On Flying Solo

7 June, 2024

That doesn’t happen often with me any more — I usually travel with my family these days.

But earlier in 2024, due to a death close to me, I had to rather suddenly head back to Canada for a week. Before that, I hadn’t travelled on my own since 2019. To be honest, I’m still not sure what to make of the experience.

When travelling solo, I’m a bit more nimble, a bit more flexible. I don’t need to worry about keeping strict schedules or worry about what someone else may have left behind.
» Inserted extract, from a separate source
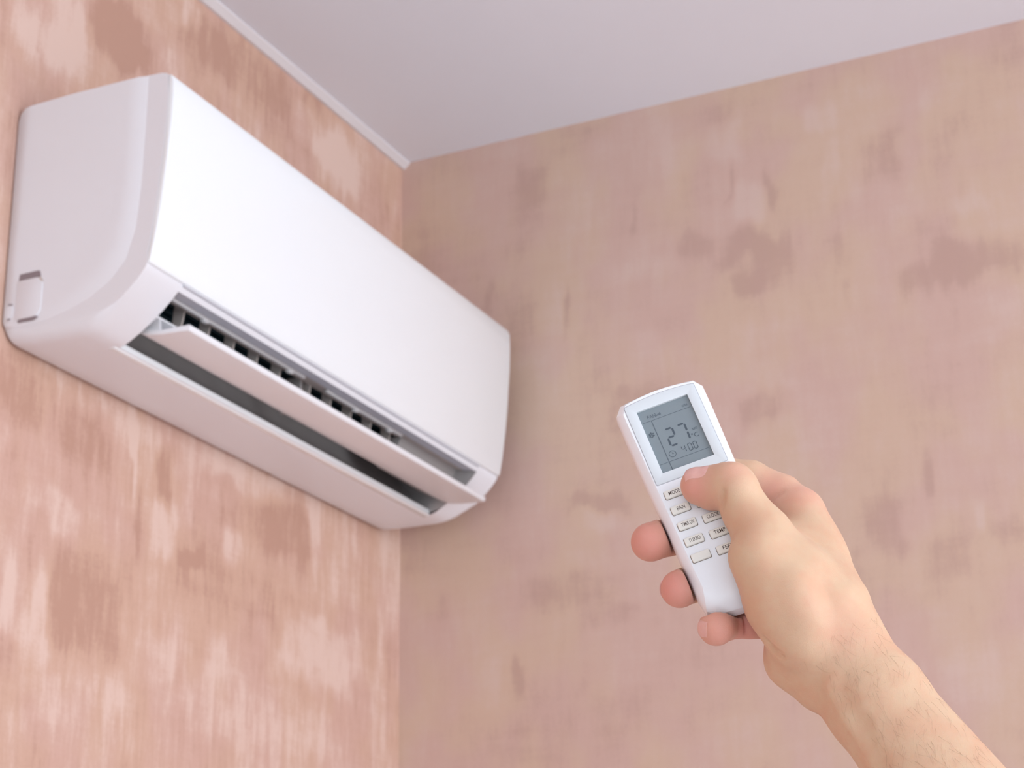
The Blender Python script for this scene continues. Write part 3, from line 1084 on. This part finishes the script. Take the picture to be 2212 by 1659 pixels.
# keep clear of the remote: press flat against it
sl = sub(RP0 - 175, RP0 + 175)
X, Y, Z = grid(sl)
qx, qy, qz = X - RP0[0], Y - RP0[1], Z - RP0[2]
du = qx * RU[0] + qy * RU[1] + qz * RU[2]
dv = qx * RV[0] + qy * RV[1] + qz * RV[2]
dn = qx * RN[0] + qy * RN[1] + qz * RN[2]
halfw = 23.0 - 0.0 * dv + 1.4 * np.clip((dv + 95) / 100, 0, 1)
ax = np.abs(du) - halfw
ay = np.abs(dv + 35.1) - 65.4
az = np.abs(dn + 8.0) - 9.3
rd = 3.0
ax, ay, az = ax + rd, ay + rd, az + rd
dbox = np.sqrt(np.maximum(ax, 0) ** 2 + np.maximum(ay, 0) ** 2 + np.maximum(az, 0) ** 2) + np.minimum(np.maximum(ax, np.maximum(ay, az)), 0) - rd
skin[sl] = -smin(-skin[sl], dbox.astype(np.float32) - 0.15, 1.2)
del X, Y, Z, qx, qy, qz, du, dv, dn, halfw, ax, ay, az, dbox


def surface_nets(F):
    """one vertex per sign-changing cell, one quad per sign-changing edge"""
    neg = F < 0
    nx, ny, nz = F.shape
    cnt = np.zeros((nx - 1, ny - 1, nz - 1), np.int8)
    corners = [(i, j, k) for i in (0, 1) for j in (0, 1) for k in (0, 1)]
    for i, j, k in corners:
        cnt += neg[i:nx - 1 + i, j:ny - 1 + j, k:nz - 1 + k]
    act = (cnt > 0) & (cnt < 8)
    idx = np.argwhere(act)
    vid = np.full(act.shape, -1, np.int64)
    vid[act] = np.arange(len(idx))
    val = {}
    for c in corners:
        val[c] = F[idx[:, 0] + c[0], idx[:, 1] + c[1], idx[:, 2] + c[2]].astype(np.float64)
    acc = np.zeros((len(idx), 3))
    num = np.zeros(len(idx))
    for c in corners:
        for ax_ in range(3):
            if c[ax_] == 0:
                e = list(c)
                e[ax_] = 1
                e = tuple(e)
                a, b = val[c], val[e]
                s = (a < 0) != (b < 0)
                t = np.where(s, a / np.where(s, a - b, 1), 0)
                p = np.tile(np.array(c, float), (len(idx), 1))
                p[:, ax_] += t
                acc[s] += p[s]
                num[s] += 1
    P = idx + acc / num[:, None]
    quads = []
    for ax_ in range(3):
        o1, o2 = [(1, 2), (2, 0), (0, 1)][ax_]
        n0 = [slice(None)] * 3
        n1 = [slice(None)] * 3
        n0[ax_] = slice(0, -1)
        n1[ax_] = slice(1, None)
        A, B = neg[tuple(n0)], neg[tuple(n1)]
        E = np.argwhere(A != B)
        sgn = A[E[:, 0], E[:, 1], E[:, 2]]
        ok = (E[:, o1] > 0) & (E[:, o2] > 0) & (E[:, o1] < F.shape[o1] - 1) & (E[:, o2] < F.shape[o2] - 1)
        E, sgn = E[ok], sgn[ok]
        def at(d1, d2):
            q = E.copy()
            q[:, o1] += d1
            q[:, o2] += d2
            return vid[q[:, 0], q[:, 1], q[:, 2]]
        Q = np.stack([at(-1, -1), at(0, -1), at(0, 0), at(-1, 0)], 1)
        Q[~sgn] = Q[~sgn][:, ::-1]
        quads.append(Q)
    return P, np.concatenate(quads)


P, Q = surface_nets(skin)
P = LO + P * VOX
# relax a little so that the voxel steps vanish
e = np.concatenate([Q[:, [0, 1]], Q[:, [1, 2]], Q[:, [2, 3]], Q[:, [3, 0]]])
e = np.unique(np.sort(e, 1), axis=0)
deg = np.bincount(e.ravel(), minlength=len(P)).astype(float)[:, None]
for it in range(10):
    s = np.zeros_like(P)
    for c in range(3):
        s[:, c] = np.bincount(e[:, 0], P[e[:, 1], c], len(P)) + np.bincount(e[:, 1], P[e[:, 0], c], len(P))
    lam = 0.55 if it % 2 == 0 else -0.50
    P = P + lam * (s / deg - P)

HAND_O = J(1815, 1420, 58)
M4 = np.array(CAM_M)
def to_world(P_):
    return (M4[:3, :3] @ (P_.T / 1000.0)).T + M4[:3, 3]

HW = Vector(to_world(HAND_O[None])[0])
PW = to_world(P) - np.array(HW)
me = bpy.data.meshes.new('person')
me.vertices.add(len(PW))
me.vertices.foreach_set('co', PW.astype(np.float32).ravel())
me.loops.add(Q.size)
me.loops.foreach_set('vertex_index', Q.ravel().astype(np.int32))
me.polygons.add(len(Q))
me.polygons.foreach_set('loop_start', np.arange(0, Q.size, 4, dtype=np.int32))
me.update(calc_edges=True)
me.validate()
me.polygons.foreach_set('use_smooth', [True] * len(me.polygons))
bm = bmesh.new()
bm.from_mesh(me)
bmesh.ops.recalc_face_normals(bm, faces=bm.faces)
bm.to_mesh(me)
bm.free()

# blood-flushed skin of fingertips and knuckles, stored as a vertex attribute
spots = [(J(1400, 1170, 20), 13, 1.0), (J(1462, 1272, 36), 13, 1.0), (J(1548, 1358, 52), 11, 1.0), (J(1502, 1048, 32), 11, 0.75), (J(1440, 1160, 10), 12, 0.9), (J(1600, 1345, 35), 16, 0.8),
         (J(1670, 1060, 6), 13, 0.55), (J(1725, 1075, 10), 12, 0.5), (J(1585, 1020, 42), 8, 0.35), (J(1745, 1320, 80), 12, 0.12), (J(1820, 1375, 80), 14, 0.15), (J(1540, 1075, 28), 9, 0.5), (J(1640, 1350, 40), 14, 0.6)]
pink = np.zeros(len(P))
for c, r, a in spots:
    d = np.linalg.norm(P - c, axis=1)
    pink = np.maximum(pink, a * np.exp(-(d / r) ** 2))
at_ = me.attributes.new('flush', 'FLOAT', 'POINT')
at_.data.foreach_set('value', pink.astype(np.float32))

w = NT('skin')
cc = w.coord()
fl_at = w.n('ShaderNodeAttribute', attribute_name='flush').outputs['Fac']
mot = w.noise(cc, 55.0, 3, 0.6)
mot2 = w.noise(cc, 260.0, 3, 0.6)
skin_c = w.mix(w.smooth(mot, 0.35, 0.68), srgb(221, 185, 153), srgb(220, 174, 143))
skin_c = w.mix(w.math('MULTIPLY', mot2, 0.25), skin_c, srgb(208, 161, 136))
skin_c = w.mix(w.math('MULTIPLY', fl_at, 0.85), skin_c, srgb(227, 139, 134))
w.set(Base_Color=skin_c, Roughness=0.52, Specular_IOR_Level=0.35, Subsurface_Weight=0.25, Subsurface_Scale=0.004)
w.b.inputs['Subsurface Radius'].default_value = (1.0, 0.35, 0.2)
vor = w.n('ShaderNodeTexVoronoi', feature='DISTANCE_TO_EDGE')
w.put(vor.inputs['Vector'], cc)
vor.inputs['Scale'].default_value = 1100.0
hg = w.math('ADD', w.math('MULTIPLY', w.smooth(vor.outputs['Distance'], 0.0, 0.12), 0.5), w.math('MULTIPLY', mot2, 1.2))
w.bump(hg, 0.22, 0.0004)
MAT_SKIN = w.m
me.materials.append(MAT_SKIN)
hand = bpy.data.objects.new('person', me)
COL.objects.link(hand)
hand.location = HW
tag(hand, 'bare right forearm and hand gripping the remote, thumb on its keys', 'person')


# nails: thin plates that follow the skin beneath them
def nail(name, centre, axis, normal, length, width, label, lift=0.30):
    axis = np.asarray(axis, float)
    axis /= np.linalg.norm(axis)
    normal = np.asarray(normal, float)
    normal -= axis * (normal @ axis)
    normal /= np.linalg.norm(normal)
    side_ = np.cross(axis, normal)
    nu, nv_ = 15, 13
    pts, lifts = [], []
    for i in range(nu):
        u_ = -1 + 2 * i / (nu - 1)
        for k in range(nv_):
            v_ = -1 + 2 * k / (nv_ - 1)
            half = width / 2 * (1.0 - 0.10 * u_) * (1 - 0.42 * max(0.0, -u_ - 0.35) ** 1.5 - 0.25 * max(0.0, u_ - 0.55) ** 1.3)
            bow = length / 2 * (u_ + 0.22 * (1 - v_ * v_) * max(0.0, u_) * 0.9 - 0.22 * (1 - v_ * v_) * max(0.0, -u_))
            pts.append(centre + axis * bow + side_ * half * v_ + normal * 2.0)
            edge = max(abs(v_) ** 6, max(0.0, -u_) ** 5)
            lifts.append(lift * (1 - 1.9 * edge) + 0.25 * max(0.0, u_) ** 3)
    pts, lifts = np.array(pts), np.array(lifts)
    for it in range(14):
        d = sample(skin, pts) - lifts
        g = grad(skin, pts)
        stp = np.clip((g @ normal), 0.35, 1.0)
        pts = pts - normal[None] * (d / stp)[:, None] * 0.7
    n_ = grad(skin, pts)
    low = pts - n_ * 0.55
    allp = np.concatenate([pts, low])
    W_ = to_world(allp) - np.array(HW)
    m_ = nu * nv_
    F = []
    for i in range(nu - 1):
        for k in range(nv_ - 1):
            a = i * nv_ + k
            F.append((a, a + 1, a + nv_ + 1, a + nv_))
            F.append((m_ + a, m_ + a + nv_, m_ + a + nv_ + 1, m_ + a + 1))
    for i in range(nu - 1):
        a, b = i * nv_, (i + 1) * nv_
        F += [(a, b, m_ + b, m_ + a), (a + nv_ - 1, m_ + a + nv_ - 1, m_ + b + nv_ - 1, b + nv_ - 1)]
    for k in range(nv_ - 1):
        F += [(k, m_ + k, m_ + k + 1, k + 1)]
        a = (nu - 1) * nv_ + k
        F += [(a, a + 1, m_ + a + 1, m_ + a)]
    o = mesh_obj(name, W_.tolist(), F, MAT_NAIL, hand, True, 50)
    o['label'] = label
    return o


w = NT('fingernail')
cc = w.coord()
w.set(Base_Color=w.mix(w.noise(cc, 400, 2), srgb(232, 168, 158), srgb(236, 184, 172)), Roughness=0.28, Specular_IOR_Level=0.5, Subsurface_Weight=0.15, Subsurface_Scale=0.002)
w.b.inputs['Subsurface Radius'].default_value = (1.0, 0.35, 0.2)
MAT_NAIL = w.m
nail('fingernail', J(1507, 1040, 29), J(1500, 1046, 26) - J(1560, 1048, 30), (0.0, 0.92, 0.38), 10.5, 11.0, 'pink thumb nail')
nail('fingernail', J(1546, 1358, 50), (0.33, -0.05, 0.95), (-0.93, 0.05, 0.25), 9.0, 9.0, 'pale little finger nail')
nail('fingernail', J(1466, 1272, 32), (-0.55, -0.12, 0.8), (-0.85, 0.1, -0.45), 10.5, 11.5, 'ring finger nail seen edge on')

# fine brown hair of the forearm
co_n = np.empty(len(me.vertices) * 3, np.float32)
me.vertices.foreach_get('normal', co_n)
NW = co_n.reshape(-1, 3)
R3 = np.array(m3)
PC = P
pxs = PC[:, 0] / -PC[:, 2] * FPX + IMG_W / 2
pys = -PC[:, 1] / -PC[:, 2] * FPX + IMG_H / 2
ncam = NW @ R3
armdir = J(2140, 1850, 124) - J(1810, 1412, 60)
armdir /= np.linalg.norm(armdir)
along = (PC - J(1740, 1300, 60)) @ armdir
rng = np.random.default_rng(12)
cand = np.where((along > 24) & (along < 150) & (ncam[:, 2] > -0.35) & (pxs > 1640))[0]
tv, tf = [], []
placed = 0
for vi in rng.permutation(cand):
    # denser on the thumb side of the arm
    up = ncam[vi, 0] * 0.75 + ncam[vi, 1] * 0.66
    if rng.random() > np.clip(0.18 + 0.75 * (1 - abs(up - 0.25) * 1.3), 0.03, 1):
        continue
    p, n_ = PC[vi].copy(), ncam[vi]
    t_ = armdir - n_ * (armdir @ n_)
    t_ /= np.linalg.norm(t_) + 1e-9
    b_ = np.cross(n_, t_)
    ang = rng.normal(-0.35, 0.5)
    d = t_ * math.cos(ang) + b_ * math.sin(ang)
    ln = rng.uniform(4.5, 11.0)
    curl = rng.normal(0.0, 0.09)
    lift = rng.uniform(0.12, 0.35)
    base = len(tv)
    ns = 6
    for s_ in range(ns + 1):
        q = s_ / ns
        r_ = 0.032 * (1 - 0.8 * q)
        h_ = (lift * q - 0.75 * lift * q * q) * ln * 0.55 + 0.03
        cpt = p + n_ * h_
        for k in range(3):
            a = 2 * math.pi * k / 3
            tv.append(cpt + (b_ * math.cos(a) + n_ * math.sin(a)) * r_)
        ang += curl
        d = t_ * math.cos(ang) + b_ * math.sin(ang)
        p = p + d * ln / ns
        val = sample(skin, p[None])[0]
        p = p - grad(skin, p[None])[0] * val
    for s_ in range(ns):
        for k in range(3):
            a, b2 = base + s_ * 3 + k, base + s_ * 3 + (k + 1) % 3
            tf.append((a, b2, b2 + 3, a + 3))
    placed += 1
    if placed >= 420:
        break
w = NT('arm_hair')
w.set(Base_Color=w.mix(w.noise(w.coord(), 90, 1), srgb(112, 76, 56), srgb(150, 108, 84)), Roughness=0.5)
hw_ = to_world(np.array(tv)) - np.array(HW)
hair = mesh_obj('arm_hair', hw_.tolist(), tf, w.m, hand)
hair['kind'] = 'stuff'
hair['label'] = 'fine brown hair on the forearm'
I can also do what I want to do without having to enter into minor negotiations or to plan ahead. Like the time on my trip to Canada when I jumped into my rental car, hit the highway, and drove east for a couple of hours. Why? Mainly because the urge to do that gripped me one Tuesday morning and wouldn’t let go.

That said, when I am in that situation there’s an acute sense of aloneness. It’s a state in which there’s no one with whom to share thoughts and observations. No one to consult with when something invariably goes wrong. No one to share a new experience or an interesting sight or sound with.

That sounds a lot like loneliness, doesn’t it? But being in a state of aloneness can be liberating. It offers me space to turn within myself. To silently retreat. To woolgather. To enjoy my own company without (too much) guilt.

While I prefer to travel with my family (I really do!), I find that occasionally travelling solo is a great way to reconnect with myself.